— Task description —
The required output is a single number: how many lines of the material contain the string "scene".

— Dataset excerpt —
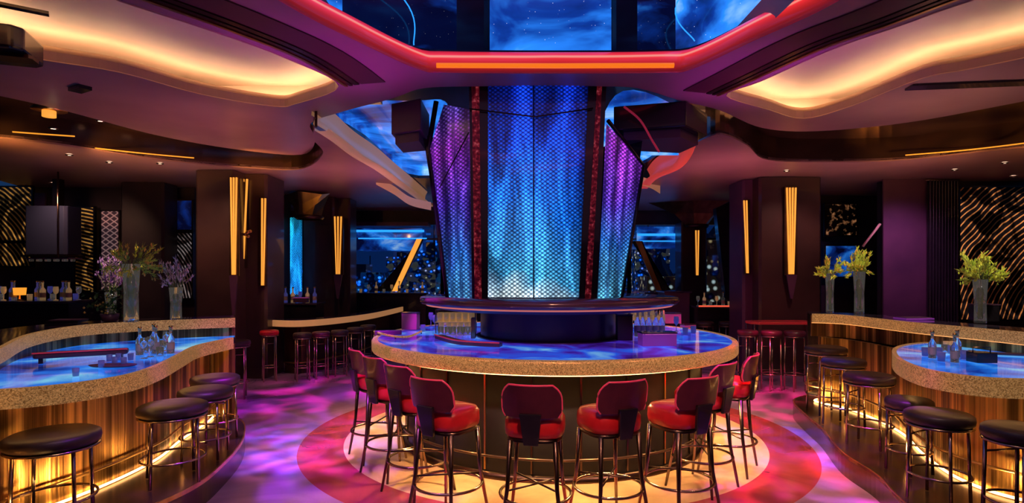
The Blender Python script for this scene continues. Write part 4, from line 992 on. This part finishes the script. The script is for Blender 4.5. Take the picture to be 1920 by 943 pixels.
# ---------------------------------------------------------------- far curved bar
fe = GL([(508, 600), (560, 601), (630, 596), (700, 587), (756, 575)], .98)
fb = catmull(fe, 8)
e = empty('curved_bar', (-3.2, 11, 0), 'distant curved bar with a lit gold edge before the night windows', 'bar')
def fbb(mb, name, m): return mb.build(name, m, e, 0, loc=(3.2, -11, 0))
fbb(MB().prism(offset(fb, .02) + offset(fb, .42)[::-1], .94, .975), 'top', M_dtop)
fbb(MB().ribbon(fb, .87, .98, .03), 'rim', mat('lit_gold_edge', (.7, .45, .22), .35, .2, (1, .45, .16), .28))
fbb(MB().ribbon(offset(fb, .35), 0, .94, .06), 'body', M_bronze)
fbb(MB().tube([(p[0], p[1], .2) for p in offset(fb, .31)], .014, 6), 'footrail', M_gold)
fstools = [(505, 605, .85, M_red, 'distant red topped stool at the end of the curved bar'), (567, 614, .8, M_seat, 'distant dark stool, second along the curved bar'), (602, 614, .8, M_maroon, 'distant dark red stool in the middle of the curved bar'), (637, 608, .8, M_seat, 'distant dark stool, fourth along the curved bar'), (666, 606, .8, M_seat, 'distant dark stool nearest the island bar end'), (690, 603, .8, M_seat, 'distant dark stool half hidden behind the island bar')]
for px, py, z, m, lab in fstools:
    g = G(px, py, z)
    yy = {505: 9.8, 567: 9.85, 602: 10.05, 637: 10.3, 666: 10.8, 690: 11.3}[px]
    black_stool((px - CX) / F * yy, yy, 0, z, .15, 30, lab, m, 'distant stools at the curved bar')
# back consoles
a, b = backbar(656, 800, 14.78, 1.30, 'low console under the tall night window', .3)
for i in range(10):
    place_glass((2, 0, 1)[i % 3], (M_glass, M_glassg)[i % 2], a + (b - a) * (i + .5) / 10, 14.72, 1.304, 1.0, 'bottle or glass on the console under the tall night window', 'bottle', 'bottles on the window console')
a, b = backbar(505, 600, 12.0, 1.20, 'dark service console before the aqua lit screen', .5)
for i in range(7):
    place_glass((2, 1, 2)[i % 3], (M_glassb, M_glassg)[i % 2], a + (b - a) * (i + .5) / 7, 11.9, 1.204, 1.1, 'bottle on the service console before the aqua screen', 'bottle', 'bottles on the service console')
crate_e = empty('box', ((568 - CX) / F * 11.85, 11.75, 1.204), 'small pink box on the service console before the aqua screen', 'box')
MB().box((0, 0, .05), (.28, .12, .09)).build('body', M_plum, crate_e, .006)
MB().box((0, 0, .10), (.29, .13, .012)).build('lid', M_pink, crate_e)
a, b = backbar(1240, 1285, 12.6, 1.42, 'plum curved console past the island bar', .6, M_plum)
a, b = backbar(1300, 1405, 12.2, 1.12, 'dark red edged counter below the glittering window', .6)
for i in range(9):
    place_glass((1, 2, 0)[i % 3], (M_glass, M_glassg)[i % 2], a + (b - a) * (i + .5) / 9, 12.1, 1.124, 1.0, 'glass on the red edged counter below the glittering window', 'glass', 'glasses on the red edged counter')
tag(MB().box(((a + b) / 2, 11.84, 1.13), (b - a, .03, .03)).build('counter_light', emis('red_led', (1, .12, .06), .8)), 'thin red light edge on the counter below the glittering window', 'light strip')
a, b = backbar(1205, 1245, 13.6, 1.36, 'dark console at the foot of the slanted dull gold brace', .5)
# red bench table with stools under it
e = empty('high_table', ((1440 - CX) / F * 10.0, 9.55, 0), 'dark high table with a glossy red top before the massive column', 'table')
MB().box((0, 0, 1.0), (1.05, .42, .04), 0, .1).build('top', mat('red_gloss', (.35, .02, .03), .2, 0, coat=.6, em=(1, .05, .05), es=.12), e, .008)
for x in (-.48, .48):
    for y in (-.16, .16): MB().tube([(x, y, 0), (x, y, .98)], .016, 6).build('leg', M_dsteel, e)
MB().tube([(-.48, -.16, .25), (.48, -.16, .25)], .012, 6).build('stretcher', M_dsteel, e)
for px, yy, lab in ((1402, 9.1, 'dark red topped stool at the high table, nearest the window'), (1446, 9.05, 'dark red topped stool at the middle of the high table'), (1490, 9.0, 'dark red topped stool at the high table, nearest the vase counter')):
    black_stool((px - CX) / F * yy, yy, 0, .92, .155, 15, lab, M_maroon, 'red topped stools at the high table')
for px, lab in ((1322, 'shadowy stool at the red edged counter'), (1364, 'shadowy stool at the red edged counter')):
    black_stool((px - CX) / F * 11.5, 11.5, 0, .85, .17, 15, lab, M_seat, 'shadowy stools at the red edged counter')

# ---------------------------------------------------------------- lights
def area(loc, rot, size, col, e, sy=None, name='area'):
    l = bpy.data.lights.new(name, 'AREA'); l.energy = e; l.color = col; l.size = size
    if sy: l.shape = 'RECTANGLE'; l.size_y = sy
    o = bpy.data.objects.new(name, l); o.location = loc; o.rotation_euler = rot; C.objects.link(o); return o
def spot(loc, to, col, e, deg=50, blend=.6, r=.05, gobo=None):
    l = bpy.data.lights.new('spot', 'SPOT'); l.energy = e; l.color = col; l.spot_size = R(deg); l.spot_blend = blend; l.shadow_soft_size = r
    o = bpy.data.objects.new('spot', l); o.location = loc; o.rotation_euler = (Vector(to) - Vector(loc)).to_track_quat('-Z', 'Y').to_euler(); C.objects.link(o)
    if gobo:
        l.use_nodes = True; nt = l.node_tree; N = nt.nodes.new; em = nt.nodes['Emission']
        t = N('ShaderNodeTexCoord'); n = N('ShaderNodeTexNoise'); n.inputs['Scale'].default_value = gobo; n.inputs['Distortion'].default_value = 2.0; n.inputs['Detail'].default_value = 2
        r_ = N('ShaderNodeValToRGB'); r_.color_ramp.elements[0].position = .46; r_.color_ramp.elements[1].position = .68; r_.color_ramp.elements[0].color = (.03, .03, .03, 1); r_.color_ramp.elements[1].color = (2.1, 2.1, 2.1, 1)
        nt.links.new(t.outputs['Normal'], n.inputs['Vector']); nt.links.new(n.outputs['Fac'], r_.inputs[0]); nt.links.new(r_.outputs[0], em.inputs['Strength'])
    return o
# coloured projectors on the floor
spot((-1.2, 5.4, 3.6), (-1.9, 7.2, 0), (.60, .02, 1), 1000, 70, .6, gobo=4)
spot((-1.5, 3.8, 3.6), (-1.9, 4.7, 0), (.38, .03, 1), 800, 56, .7, gobo=3)
spot((-2.2, 6.6, 3.4), (-2.0, 6.3, 0), (.15, .12, 1), 1300, 40, .6, gobo=6)
spot((-2.0, 7.6, 3.4), (-2.3, 8.6, 0), (1, .02, .40), 900, 60, .6, gobo=3)
spot((-2.0, 5.6, 3.6), (-2.1, 5.9, 0), (1, .30, .55), 700, 30, .8, gobo=8)
spot((2.6, 5.8, 3.6), (2.75, 6.2, 0), (.12, .08, 1), 1200, 34, .6, gobo=6)
spot((2.4, 4.2, 3.6), (2.55, 4.8, 0), (.55, .02, 1), 700, 46, .7, gobo=4)
spot((2.9, 7.6, 3.4), (2.8, 8.4, 0), (1, .03, .20), 1500, 60, .6, gobo=3)
spot((2.4, 5.6, 3.6), (2.3, 5.4, 0), (1, .08, .12), 1200, 36, .5, gobo=3)
# purple wash on the soffit round the recess
spot((-1.3, 5.3, 2.0), (-1.7, 5.2, 3.7), (.75, .03, .95), 70, 80, 1, .2)
spot((2.3, 5.6, 2.0), (2.5, 5.6, 3.7), (.75, .03, .95), 70, 80, 1, .2)
spot((-3.6, 7.2, 1.9), (-3.9, 7.4, 3.7), (1, .36, .36), 50, 130, 1, .2)
spot((-2.6, 9.6, 2.0), (-2.8, 9.8, 3.5), (1, .34, .42), 55, 130, 1, .2)
spot((3.4, 8.8, 2.0), (3.2, 9.2, 3.5), (1, .28, .42), 60, 130, 1, .2)
spot((-5.2, 8.4, 2.0), (-5.4, 8.9, 3.5), (1, .5, .34), 48, 130, 1, .2)
spot((5.6, 8.4, 2.0), (5.6, 9.0, 3.5), (1, .42, .35), 60, 130, 1, .2)
spot((4.6, 6.4, 2.2), (4.4, 6.4, 3.7), (1, .5, .4), 40, 130, 1, .2)
spot((.3, 9.8, 1.8), (.3, 10.4, 3.5), (.9, .15, .8), 60, 130, 1, .2)
# amber grazers on the bronze fascias
for p, q in (((-5.5, 7.6, 3.15), (-5.6, 8.7, 3.66)), ((-6.4, 7.0, 3.1), (-6.5, 7.9, 3.66)), ((6.0, 7.4, 3.1), (6.1, 8.6, 3.7)), ((7.0, 6.9, 3.1), (7.1, 8.1, 3.7)), ((-4.0, 8.6, 3.2), (-4.0, 9.6, 3.66))):
    spot(p, q, (1, .42, .08), 50, 70, .9, .05)
# warm wash on the stools and floor before the bar
spot((.4, 2.2, 3.5), (.4, 4.3, .6), (1, .50, .28), 270, 60, .7, .12)
spot((-1.9, 3.0, 3.5), (-1.0, 4.9, .4), (1, .45, .35), 130, 45, .7, .12)
spot((2.7, 3.2, 3.5), (1.8, 4.9, .4), (1, .45, .35), 150, 45, .7, .12)
for k in range(14):       # lamps under the island rim
    a = math.tau * k / 14
    spot((BC[0] + 1.86 * math.cos(a), BC[1] + 1.86 * math.sin(a), .95), (BC[0] + 2.25 * math.cos(a), BC[1] + 2.25 * math.sin(a), 0), (1, .56, .2), 80, 120, .8, .04)
# bars
spot((-2.0, 3.0, 3.5), (-2.9, 4.6, 1.0), (1, .60, .38), 90, 60, .7, .2)
spot((2.2, 3.2, 3.5), (3.4, 5.0, 1.0), (1, .60, .38), 95, 62, .7, .2)
for p in ((-2.75, 3.3), (-2.66, 4.15), (-2.62, 4.9), (-2.8, 5.7), (3.25, 4.0), (3.2, 4.9), (3.4, 5.8), (3.6, 6.6), (3.5, 7.2)):
    spot((p[0], p[1], .27), (p[0] + (-.5 if p[0] < 0 else .5), p[1] + .1, .62), (1, .52, .15), 26, 110, .9, .04)
for x, y, z, tx, ty, tz, e_ in ((-3.6, 6.0, 3.0, -4.3, 6.6, 1.9, 90), (-3.9, 5.4, 3.0, -4.9, 6.3, 1.8, 50), (4.0, 6.2, 3.2, 4.0, 7.2, 1.8, 110), (4.5, 4.7, 3.2, 4.7, 5.9, 1.8, 110)):
    spot((x, y, z), (tx, ty, tz), (1, .9, .6), e_, 44, .8, .04)
# walls and columns
spot((-4.8, 8.6, 3.3), (-4.9, 9.8, 1.6), (1, .5, .3), 70, 90, 1, .1)
spot((4.9, 9.2, 3.3), (4.9, 10.4, 1.6), (.9, .4, .35), 70, 90, 1, .1)
spot((6.6, 9.2, 3.2), (7.0, 10.6, 1.9), (.85, .3, .7), 130, 80, 1, .1)
spot((-7.6, 9.4, 3.2), (-8.0, 11.2, 1.8), (1, .5, .3), 80, 100, 1, .1)
spot((-3.4, 9.2, 3.3), (-3.6, 10.5, 1.0), (1, .5, .3), 60, 90, 1, .1)
spot((3.9, 8.0, 3.3), (4.2, 9.4, .9), (1, .2, .2), 50, 60, 1, .1)
# faint fill in the room
area((0, 1.0, 3.4), (R(35), 0, 0), 4, (.7, .3, .5), 16)

w = bpy.data.worlds.new('world'); bpy.context.scene.world = w; w.use_nodes = True
w.node_tree.nodes['Background'].inputs[0].default_value = (.012, .05, .16, 1); w.node_tree.nodes['Background'].inputs[1].default_value = .5

# ---------------------------------------------------------------- camera
cam = bpy.data.cameras.new('camera'); co = bpy.data.objects.new('camera', cam); C.objects.link(co)
co.location = (0, 0, H); co.rotation_euler = (R(90), 0, 0)
cam.sensor_fit = 'HORIZONTAL'; cam.sensor_width = 36; cam.lens = F / 1920 * 36; cam.shift_y = (HY - 471.5) / 1920; cam.clip_end = 400
sc = bpy.context.scene; sc.camera = co
sc.view_settings.view_transform = 'Standard'; sc.view_settings.look = 'None'; sc.view_settings.exposure = 0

— Solution to this problem —
3